---------- Data section ----------

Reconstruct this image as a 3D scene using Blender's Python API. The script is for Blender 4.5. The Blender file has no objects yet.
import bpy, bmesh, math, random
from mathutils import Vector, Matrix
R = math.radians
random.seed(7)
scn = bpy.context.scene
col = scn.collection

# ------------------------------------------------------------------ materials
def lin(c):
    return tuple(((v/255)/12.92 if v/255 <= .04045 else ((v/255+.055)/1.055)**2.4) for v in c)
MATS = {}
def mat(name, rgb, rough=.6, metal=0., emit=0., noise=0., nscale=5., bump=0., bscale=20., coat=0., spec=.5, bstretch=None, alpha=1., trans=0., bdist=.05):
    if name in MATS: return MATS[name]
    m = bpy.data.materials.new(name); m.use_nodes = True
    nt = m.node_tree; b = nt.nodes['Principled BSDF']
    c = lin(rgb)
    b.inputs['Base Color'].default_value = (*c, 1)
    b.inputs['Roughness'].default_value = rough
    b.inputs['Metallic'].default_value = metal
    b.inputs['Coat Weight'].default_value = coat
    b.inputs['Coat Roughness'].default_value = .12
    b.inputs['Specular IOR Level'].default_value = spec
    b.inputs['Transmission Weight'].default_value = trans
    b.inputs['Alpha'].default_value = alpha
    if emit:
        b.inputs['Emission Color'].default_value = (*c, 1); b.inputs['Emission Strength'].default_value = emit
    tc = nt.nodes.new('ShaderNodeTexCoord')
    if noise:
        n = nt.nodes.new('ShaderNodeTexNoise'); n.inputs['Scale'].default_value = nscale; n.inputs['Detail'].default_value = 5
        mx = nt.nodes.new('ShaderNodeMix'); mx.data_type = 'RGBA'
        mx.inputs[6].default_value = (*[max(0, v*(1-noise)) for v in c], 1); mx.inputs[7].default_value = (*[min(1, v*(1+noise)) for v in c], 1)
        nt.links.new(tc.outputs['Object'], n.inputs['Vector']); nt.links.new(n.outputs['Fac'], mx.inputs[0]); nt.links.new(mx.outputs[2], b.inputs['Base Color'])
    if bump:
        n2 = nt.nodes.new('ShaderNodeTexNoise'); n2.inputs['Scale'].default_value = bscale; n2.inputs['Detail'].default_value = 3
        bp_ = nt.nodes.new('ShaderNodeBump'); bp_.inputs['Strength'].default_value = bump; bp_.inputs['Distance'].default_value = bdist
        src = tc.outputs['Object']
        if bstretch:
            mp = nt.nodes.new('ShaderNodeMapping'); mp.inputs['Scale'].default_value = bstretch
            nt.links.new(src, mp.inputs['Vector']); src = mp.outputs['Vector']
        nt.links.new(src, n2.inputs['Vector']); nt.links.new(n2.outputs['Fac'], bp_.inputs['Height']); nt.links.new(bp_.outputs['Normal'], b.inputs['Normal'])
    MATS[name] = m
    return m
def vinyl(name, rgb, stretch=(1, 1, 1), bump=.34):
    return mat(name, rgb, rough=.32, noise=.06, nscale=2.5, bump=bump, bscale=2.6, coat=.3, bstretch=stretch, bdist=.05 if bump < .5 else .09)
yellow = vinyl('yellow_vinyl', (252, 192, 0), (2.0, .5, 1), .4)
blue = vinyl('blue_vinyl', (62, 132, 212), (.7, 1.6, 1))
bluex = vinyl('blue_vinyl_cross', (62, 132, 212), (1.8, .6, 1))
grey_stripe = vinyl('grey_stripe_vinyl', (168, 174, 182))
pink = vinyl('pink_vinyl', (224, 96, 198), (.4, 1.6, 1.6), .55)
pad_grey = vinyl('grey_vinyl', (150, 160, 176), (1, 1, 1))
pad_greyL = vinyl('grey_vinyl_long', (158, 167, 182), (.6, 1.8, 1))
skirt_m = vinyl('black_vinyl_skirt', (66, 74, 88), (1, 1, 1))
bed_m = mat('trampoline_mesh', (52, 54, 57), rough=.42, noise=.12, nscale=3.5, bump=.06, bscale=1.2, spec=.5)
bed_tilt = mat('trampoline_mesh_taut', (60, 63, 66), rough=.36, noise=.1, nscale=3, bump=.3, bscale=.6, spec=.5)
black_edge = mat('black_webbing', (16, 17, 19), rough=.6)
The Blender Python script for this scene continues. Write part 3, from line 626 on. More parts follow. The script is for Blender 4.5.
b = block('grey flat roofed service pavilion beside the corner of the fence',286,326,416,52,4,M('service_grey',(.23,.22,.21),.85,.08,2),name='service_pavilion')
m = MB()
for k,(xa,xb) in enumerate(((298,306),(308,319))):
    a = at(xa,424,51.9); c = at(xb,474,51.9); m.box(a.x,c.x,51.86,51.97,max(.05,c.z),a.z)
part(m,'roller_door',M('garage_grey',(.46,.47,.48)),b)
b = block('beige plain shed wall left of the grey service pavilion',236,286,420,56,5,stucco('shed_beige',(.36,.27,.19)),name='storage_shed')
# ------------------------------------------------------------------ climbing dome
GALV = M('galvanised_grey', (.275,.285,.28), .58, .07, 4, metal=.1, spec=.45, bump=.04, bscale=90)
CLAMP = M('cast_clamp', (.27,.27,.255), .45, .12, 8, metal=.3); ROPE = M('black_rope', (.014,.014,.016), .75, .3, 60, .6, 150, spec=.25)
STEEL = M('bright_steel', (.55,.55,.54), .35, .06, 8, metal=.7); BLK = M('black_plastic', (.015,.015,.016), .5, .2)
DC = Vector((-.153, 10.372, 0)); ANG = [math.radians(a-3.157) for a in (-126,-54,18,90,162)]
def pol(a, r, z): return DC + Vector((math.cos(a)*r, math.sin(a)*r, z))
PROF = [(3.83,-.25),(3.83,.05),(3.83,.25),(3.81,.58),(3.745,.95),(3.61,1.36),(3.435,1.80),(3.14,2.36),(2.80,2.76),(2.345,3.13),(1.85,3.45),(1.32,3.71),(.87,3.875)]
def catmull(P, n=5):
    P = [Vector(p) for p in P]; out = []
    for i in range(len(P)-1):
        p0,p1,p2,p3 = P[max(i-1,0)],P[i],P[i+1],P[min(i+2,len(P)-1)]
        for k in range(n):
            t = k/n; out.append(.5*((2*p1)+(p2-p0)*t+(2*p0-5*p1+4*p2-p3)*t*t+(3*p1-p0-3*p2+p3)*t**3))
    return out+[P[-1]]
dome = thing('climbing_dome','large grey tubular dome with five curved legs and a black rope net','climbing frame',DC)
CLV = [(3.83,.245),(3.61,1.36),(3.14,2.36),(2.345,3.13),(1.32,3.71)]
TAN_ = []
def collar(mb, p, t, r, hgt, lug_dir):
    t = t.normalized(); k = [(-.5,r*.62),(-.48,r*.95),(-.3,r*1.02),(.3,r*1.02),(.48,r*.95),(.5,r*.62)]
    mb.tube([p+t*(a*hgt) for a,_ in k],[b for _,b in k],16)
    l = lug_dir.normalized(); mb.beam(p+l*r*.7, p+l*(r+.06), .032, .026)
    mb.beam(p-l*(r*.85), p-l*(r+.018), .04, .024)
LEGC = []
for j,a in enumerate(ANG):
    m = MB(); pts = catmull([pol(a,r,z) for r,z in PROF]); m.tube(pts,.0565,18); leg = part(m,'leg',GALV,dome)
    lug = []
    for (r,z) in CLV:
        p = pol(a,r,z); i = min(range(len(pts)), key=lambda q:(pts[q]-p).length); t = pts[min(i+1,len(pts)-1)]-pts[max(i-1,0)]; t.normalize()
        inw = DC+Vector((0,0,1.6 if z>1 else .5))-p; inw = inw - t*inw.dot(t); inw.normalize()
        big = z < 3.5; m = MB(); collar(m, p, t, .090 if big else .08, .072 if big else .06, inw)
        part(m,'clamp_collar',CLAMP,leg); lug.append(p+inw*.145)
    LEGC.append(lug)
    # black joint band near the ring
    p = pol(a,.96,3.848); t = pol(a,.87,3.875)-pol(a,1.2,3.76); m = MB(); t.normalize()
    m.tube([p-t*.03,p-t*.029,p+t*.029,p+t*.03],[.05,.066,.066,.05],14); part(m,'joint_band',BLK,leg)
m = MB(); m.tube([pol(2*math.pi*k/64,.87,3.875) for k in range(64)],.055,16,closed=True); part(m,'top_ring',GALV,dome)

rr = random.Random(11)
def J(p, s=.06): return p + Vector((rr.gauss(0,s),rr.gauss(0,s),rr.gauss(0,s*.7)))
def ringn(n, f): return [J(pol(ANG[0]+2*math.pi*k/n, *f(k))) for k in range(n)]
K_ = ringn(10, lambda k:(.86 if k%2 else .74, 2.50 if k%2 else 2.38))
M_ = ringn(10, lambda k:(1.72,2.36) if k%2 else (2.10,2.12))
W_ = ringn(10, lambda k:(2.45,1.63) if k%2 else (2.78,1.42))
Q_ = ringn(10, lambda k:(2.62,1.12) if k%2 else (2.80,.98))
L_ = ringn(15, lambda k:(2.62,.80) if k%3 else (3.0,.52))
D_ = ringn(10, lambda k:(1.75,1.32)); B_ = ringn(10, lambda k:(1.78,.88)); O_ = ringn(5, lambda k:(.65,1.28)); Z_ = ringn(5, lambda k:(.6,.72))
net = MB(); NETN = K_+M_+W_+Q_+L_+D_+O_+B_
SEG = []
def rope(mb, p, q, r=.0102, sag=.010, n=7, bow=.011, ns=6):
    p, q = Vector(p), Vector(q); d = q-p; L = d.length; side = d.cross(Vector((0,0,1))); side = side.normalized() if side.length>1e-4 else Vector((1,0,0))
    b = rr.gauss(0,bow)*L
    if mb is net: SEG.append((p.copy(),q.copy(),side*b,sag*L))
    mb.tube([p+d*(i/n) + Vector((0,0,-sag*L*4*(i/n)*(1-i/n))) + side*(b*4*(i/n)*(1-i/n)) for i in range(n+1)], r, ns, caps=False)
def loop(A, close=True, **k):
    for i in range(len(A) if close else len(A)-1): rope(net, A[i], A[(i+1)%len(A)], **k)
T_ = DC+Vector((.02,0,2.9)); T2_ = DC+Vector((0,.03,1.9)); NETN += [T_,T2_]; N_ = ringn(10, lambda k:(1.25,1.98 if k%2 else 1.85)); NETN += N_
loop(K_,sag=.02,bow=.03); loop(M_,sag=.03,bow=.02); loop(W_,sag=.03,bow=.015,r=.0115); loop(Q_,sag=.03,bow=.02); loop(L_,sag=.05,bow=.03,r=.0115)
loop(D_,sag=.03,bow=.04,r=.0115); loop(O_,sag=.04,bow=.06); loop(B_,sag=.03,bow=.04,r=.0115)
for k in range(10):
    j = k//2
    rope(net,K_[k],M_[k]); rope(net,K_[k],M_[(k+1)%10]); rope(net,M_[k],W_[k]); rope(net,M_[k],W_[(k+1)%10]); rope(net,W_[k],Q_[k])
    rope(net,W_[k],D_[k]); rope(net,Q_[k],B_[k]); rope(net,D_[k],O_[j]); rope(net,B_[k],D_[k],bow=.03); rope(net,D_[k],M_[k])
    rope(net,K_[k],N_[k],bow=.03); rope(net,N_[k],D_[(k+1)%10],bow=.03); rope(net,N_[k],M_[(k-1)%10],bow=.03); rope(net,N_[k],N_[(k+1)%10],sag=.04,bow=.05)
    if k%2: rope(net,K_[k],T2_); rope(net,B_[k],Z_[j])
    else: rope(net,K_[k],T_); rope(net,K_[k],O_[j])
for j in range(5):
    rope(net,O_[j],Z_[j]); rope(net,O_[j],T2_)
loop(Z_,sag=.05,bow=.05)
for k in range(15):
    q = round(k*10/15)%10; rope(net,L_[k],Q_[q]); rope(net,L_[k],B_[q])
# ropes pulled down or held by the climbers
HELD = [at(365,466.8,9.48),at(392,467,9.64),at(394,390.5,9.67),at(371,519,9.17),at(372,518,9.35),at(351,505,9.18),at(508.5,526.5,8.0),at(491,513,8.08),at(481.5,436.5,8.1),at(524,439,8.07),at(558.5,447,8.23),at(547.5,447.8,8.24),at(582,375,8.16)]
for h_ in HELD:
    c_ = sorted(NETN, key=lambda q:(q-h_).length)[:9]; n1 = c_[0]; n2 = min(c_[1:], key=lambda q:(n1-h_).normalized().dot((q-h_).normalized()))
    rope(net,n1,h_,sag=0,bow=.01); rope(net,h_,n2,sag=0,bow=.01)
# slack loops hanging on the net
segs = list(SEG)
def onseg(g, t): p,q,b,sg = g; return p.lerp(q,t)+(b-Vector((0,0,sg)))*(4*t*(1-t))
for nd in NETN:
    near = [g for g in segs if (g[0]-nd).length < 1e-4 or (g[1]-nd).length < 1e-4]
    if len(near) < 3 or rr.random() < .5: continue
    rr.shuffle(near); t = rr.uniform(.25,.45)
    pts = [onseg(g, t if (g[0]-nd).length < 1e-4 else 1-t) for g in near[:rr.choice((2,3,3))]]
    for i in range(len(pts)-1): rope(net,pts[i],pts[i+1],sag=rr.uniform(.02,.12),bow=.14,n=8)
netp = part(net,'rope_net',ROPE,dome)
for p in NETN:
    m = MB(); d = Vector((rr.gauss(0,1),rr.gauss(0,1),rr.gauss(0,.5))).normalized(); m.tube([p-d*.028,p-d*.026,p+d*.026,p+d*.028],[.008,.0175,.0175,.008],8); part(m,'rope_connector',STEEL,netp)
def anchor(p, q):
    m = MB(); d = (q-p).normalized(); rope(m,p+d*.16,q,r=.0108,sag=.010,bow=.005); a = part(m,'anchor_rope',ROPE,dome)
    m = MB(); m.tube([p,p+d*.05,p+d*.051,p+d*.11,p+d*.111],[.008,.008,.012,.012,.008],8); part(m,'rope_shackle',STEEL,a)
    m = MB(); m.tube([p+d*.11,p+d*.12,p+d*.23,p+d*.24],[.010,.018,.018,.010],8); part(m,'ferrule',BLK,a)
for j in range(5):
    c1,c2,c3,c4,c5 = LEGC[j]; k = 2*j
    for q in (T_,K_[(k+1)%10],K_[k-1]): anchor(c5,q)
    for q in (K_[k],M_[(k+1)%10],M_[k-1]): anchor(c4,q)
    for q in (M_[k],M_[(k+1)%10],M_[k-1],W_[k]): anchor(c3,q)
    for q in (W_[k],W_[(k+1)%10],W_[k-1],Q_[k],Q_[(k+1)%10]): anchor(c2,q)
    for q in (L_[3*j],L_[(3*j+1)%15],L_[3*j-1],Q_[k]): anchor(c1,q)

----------

## What this task involves
Starting at the first line of the records above, please copy each line exactly until you reach the line containing "col = scn.collection". Include that line and stop there.

## Response to the task
Reconstruct this image as a 3D scene using Blender's Python API. The script is for Blender 4.5. The Blender file has no objects yet.
import bpy, bmesh, math, random
from mathutils import Vector, Matrix
R = math.radians
random.seed(7)
scn = bpy.context.scene
col = scn.collection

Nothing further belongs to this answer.